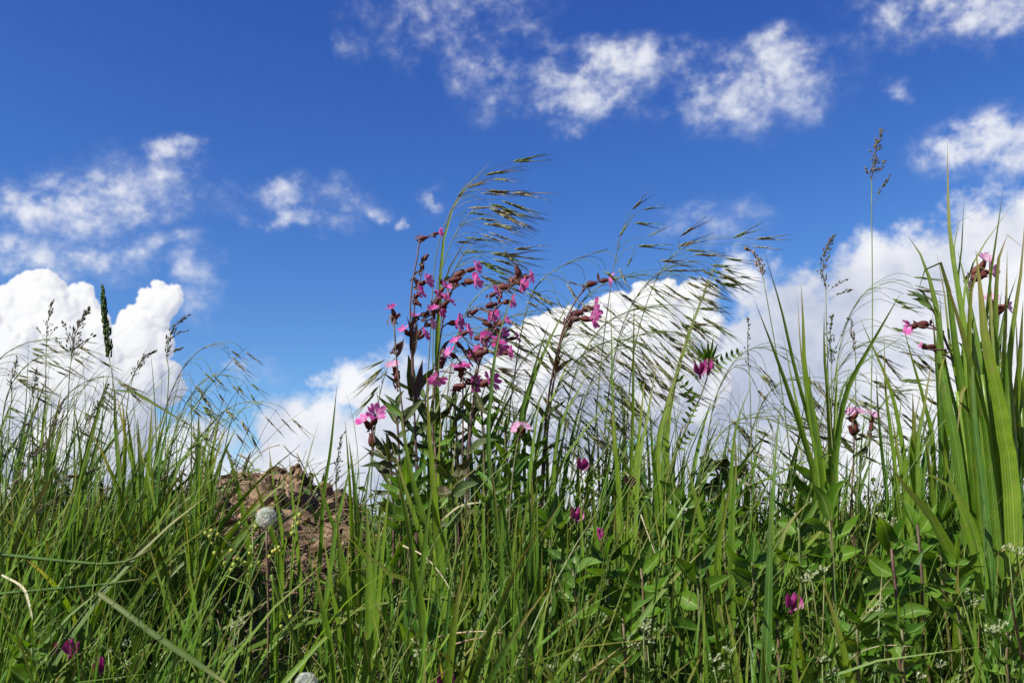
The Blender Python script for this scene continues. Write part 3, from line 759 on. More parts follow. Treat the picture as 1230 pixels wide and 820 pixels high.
campion('small red campion with two fluffy pink flowers over the cloud beside the tall ones', 482, 1.30,
    [[(490, 610), (482, 572), (466, 553), (452, 538)]],
    [(438, 505, 130, .8, 25, (450, 535)), (452, 499, 60, .9, 26, (451, 532))],
    [(446, 521, 95, .2, 23, (453, 542))],
    [(466, 553, 433, 534, 10, DK), (468, 555, 458, 525, 9, DK), (476, 562, 432, 560, 11, DK), (480, 572, 508, 548, 13, DK), (485, 590, 455, 580, 15, M_LEAF), (486, 592, 515, 575, 15, M_LEAF)], stem_mat=M_STEMGRN)
campion('low campion with one pale pink flower below the big flowering clump', 615, 1.28,
    [[(612, 640), (615, 580), (621, 535), (623, 526)]], [(621, 514, 120, .9, 17, (622, 530), dict(pale=True)), (630, 513, 60, .8, 15, (622, 532), dict(pale=True))], [],
    [(616, 575, 592, 548, 12, M_LEAF), (616, 572, 640, 545, 12, M_LEAF), (613, 610, 585, 590, 14, M_LEAF), (614, 608, 645, 590, 14, M_LEAF)], stem_mat=M_STEMGRN)
campion('campion with two flowers leaning right, apart from the clump on a brown stem', 652, 1.40,
    [[(650, 610), (656, 500), (665, 443), (675, 400), (685, 372), (700, 348), (706, 343)], [(652, 600), (660, 495), (672, 420), (681, 388), (690, 378)]],
    [(731, 336, 5, .3, 20, (700, 348)), (713, 370, 0, .45, 26, (688, 382)), (711, 384, -15, .5, 26, (688, 385))],
    [(716, 340, 8, .2, 19, (700, 349)), (700, 375, 10, .3, 24, (684, 385)), (697, 383, -5, .4, 22, (682, 392)), (687, 386, 60, .2, 18, (678, 400))],
    [(666, 440, 658, 420, 8, RL), (666, 445, 676, 425, 9, RL), (665, 450, 690, 430, 8, RL), (656, 505, 634, 480, 12, DK), (657, 500, 682, 478, 12, DK), (653, 545, 680, 525, 13, DK)], stem_mat=M_STEMRED, stem_r=.0019)
campion('campion with pink and white flowers high among the broad green blades', 1160, 1.24,
    [[(1160, 640), (1168, 520), (1166, 420), (1164, 350), (1168, 338)], [(1170, 620), (1182, 480), (1188, 400), (1190, 385)]],
    [(1183, 313, 70, .9, 24, (1168, 340), dict(pale=True)), (1190, 326, 5, .9, 24, (1168, 343), dict(pale=True)), (1191, 360, 110, .9, 19, (1192, 385), dict(pale=True)), (1208, 367, 10, .9, 23, (1190, 388), dict(pale=True))],
    [(1180, 318, 45, .2, 27, (1166, 345)), (1184, 330, 15, .3, 27, (1165, 350)), (1206, 371, 25, .2, 22, (1188, 390))],
    [(1167, 430, 1190, 400, 9, DK), (1168, 435, 1150, 410, 9, DK), (1185, 450, 1200, 430, 8, DK)])
campion('campion sprawling left out of the broad green blades with one magenta flower', 1185, 1.20,
    [[(1190, 640), (1182, 530), (1165, 480), (1145, 430), (1134, 405)], [(1140, 420), (1130, 395), (1122, 375), (1114, 365)]],
    [(1093, 392, 190, .3, 20, (1134, 398)), (1106, 415, 150, .2, 9, (1136, 420))],
    [(1101, 390, 185, .2, 24, (1134, 400)), (1113, 417, 185, .3, 18, (1136, 422)), (1122, 420, 160, .3, 16, (1138, 424))],
    [(1150, 440, 1130, 425, 9, RL), (1160, 470, 1185, 450, 10, DK), (1176, 510, 1150, 480, 12, DK), (1122, 375, 1088, 348, 11, M_FOXTAIL), (1118, 370, 1094, 358, 9, M_FOXTAIL), (1115, 366, 1100, 346, 8, M_FOXTAIL), (1180, 520, 1165, 470, 12, RL), (1172, 500, 1180, 460, 10, RL)])
campion('short campion with two pale flowers between thin upright grass blades', 1026, 1.30,
    [[(1024, 620), (1025, 560), (1026, 525)], [(1030, 600), (1040, 550), (1046, 515)]],
    [(1021, 497, 120, .7, 19, (1026, 528), dict(pale=True)), (1030, 495, 60, .8, 17, (1026, 527), dict(pale=True)), (1048, 499, 80, .7, 18, (1046, 520), dict(pale=True))],
    [(1026, 506, 95, .2, 23, (1026, 530)), (1020, 512, 120, .3, 18, (1026, 535)), (1047, 508, 85, .3, 15, (1045, 525))],
    [(1026, 545, 1008, 525, 9, DK), (1026, 548, 1044, 530, 9, DK)], stem_mat=M_STEMGRN)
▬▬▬
Task details.
Transcribe the material exactly, leaving every picture out.

Output of the exercise.
The Blender Python script for this scene continues. Write part 3, from line 759 on. More parts follow. Treat the picture as 1230 pixels wide and 820 pixels high.
campion('small red campion with two fluffy pink flowers over the cloud beside the tall ones', 482, 1.30,
    [[(490, 610), (482, 572), (466, 553), (452, 538)]],
    [(438, 505, 130, .8, 25, (450, 535)), (452, 499, 60, .9, 26, (451, 532))],
    [(446, 521, 95, .2, 23, (453, 542))],
    [(466, 553, 433, 534, 10, DK), (468, 555, 458, 525, 9, DK), (476, 562, 432, 560, 11, DK), (480, 572, 508, 548, 13, DK), (485, 590, 455, 580, 15, M_LEAF), (486, 592, 515, 575, 15, M_LEAF)], stem_mat=M_STEMGRN)
campion('low campion with one pale pink flower below the big flowering clump', 615, 1.28,
    [[(612, 640), (615, 580), (621, 535), (623, 526)]], [(621, 514, 120, .9, 17, (622, 530), dict(pale=True)), (630, 513, 60, .8, 15, (622, 532), dict(pale=True))], [],
    [(616, 575, 592, 548, 12, M_LEAF), (616, 572, 640, 545, 12, M_LEAF), (613, 610, 585, 590, 14, M_LEAF), (614, 608, 645, 590, 14, M_LEAF)], stem_mat=M_STEMGRN)
campion('campion with two flowers leaning right, apart from the clump on a brown stem', 652, 1.40,
    [[(650, 610), (656, 500), (665, 443), (675, 400), (685, 372), (700, 348), (706, 343)], [(652, 600), (660, 495), (672, 420), (681, 388), (690, 378)]],
    [(731, 336, 5, .3, 20, (700, 348)), (713, 370, 0, .45, 26, (688, 382)), (711, 384, -15, .5, 26, (688, 385))],
    [(716, 340, 8, .2, 19, (700, 349)), (700, 375, 10, .3, 24, (684, 385)), (697, 383, -5, .4, 22, (682, 392)), (687, 386, 60, .2, 18, (678, 400))],
    [(666, 440, 658, 420, 8, RL), (666, 445, 676, 425, 9, RL), (665, 450, 690, 430, 8, RL), (656, 505, 634, 480, 12, DK), (657, 500, 682, 478, 12, DK), (653, 545, 680, 525, 13, DK)], stem_mat=M_STEMRED, stem_r=.0019)
campion('campion with pink and white flowers high among the broad green blades', 1160, 1.24,
    [[(1160, 640), (1168, 520), (1166, 420), (1164, 350), (1168, 338)], [(1170, 620), (1182, 480), (1188, 400), (1190, 385)]],
    [(1183, 313, 70, .9, 24, (1168, 340), dict(pale=True)), (1190, 326, 5, .9, 24, (1168, 343), dict(pale=True)), (1191, 360, 110, .9, 19, (1192, 385), dict(pale=True)), (1208, 367, 10, .9, 23, (1190, 388), dict(pale=True))],
    [(1180, 318, 45, .2, 27, (1166, 345)), (1184, 330, 15, .3, 27, (1165, 350)), (1206, 371, 25, .2, 22, (1188, 390))],
    [(1167, 430, 1190, 400, 9, DK), (1168, 435, 1150, 410, 9, DK), (1185, 450, 1200, 430, 8, DK)])
campion('campion sprawling left out of the broad green blades with one magenta flower', 1185, 1.20,
    [[(1190, 640), (1182, 530), (1165, 480), (1145, 430), (1134, 405)], [(1140, 420), (1130, 395), (1122, 375), (1114, 365)]],
    [(1093, 392, 190, .3, 20, (1134, 398)), (1106, 415, 150, .2, 9, (1136, 420))],
    [(1101, 390, 185, .2, 24, (1134, 400)), (1113, 417, 185, .3, 18, (1136, 422)), (1122, 420, 160, .3, 16, (1138, 424))],
    [(1150, 440, 1130, 425, 9, RL), (1160, 470, 1185, 450, 10, DK), (1176, 510, 1150, 480, 12, DK), (1122, 375, 1088, 348, 11, M_FOXTAIL), (1118, 370, 1094, 358, 9, M_FOXTAIL), (1115, 366, 1100, 346, 8, M_FOXTAIL), (1180, 520, 1165, 470, 12, RL), (1172, 500, 1180, 460, 10, RL)])
campion('short campion with two pale flowers between thin upright grass blades', 1026, 1.30,
    [[(1024, 620), (1025, 560), (1026, 525)], [(1030, 600), (1040, 550), (1046, 515)]],
    [(1021, 497, 120, .7, 19, (1026, 528), dict(pale=True)), (1030, 495, 60, .8, 17, (1026, 527), dict(pale=True)), (1048, 499, 80, .7, 18, (1046, 520), dict(pale=True))],
    [(1026, 506, 95, .2, 23, (1026, 530)), (1020, 512, 120, .3, 18, (1026, 535)), (1047, 508, 85, .3, 15, (1045, 525))],
    [(1026, 545, 1008, 525, 9, DK), (1026, 548, 1044, 530, 9, DK)], stem_mat=M_STEMGRN)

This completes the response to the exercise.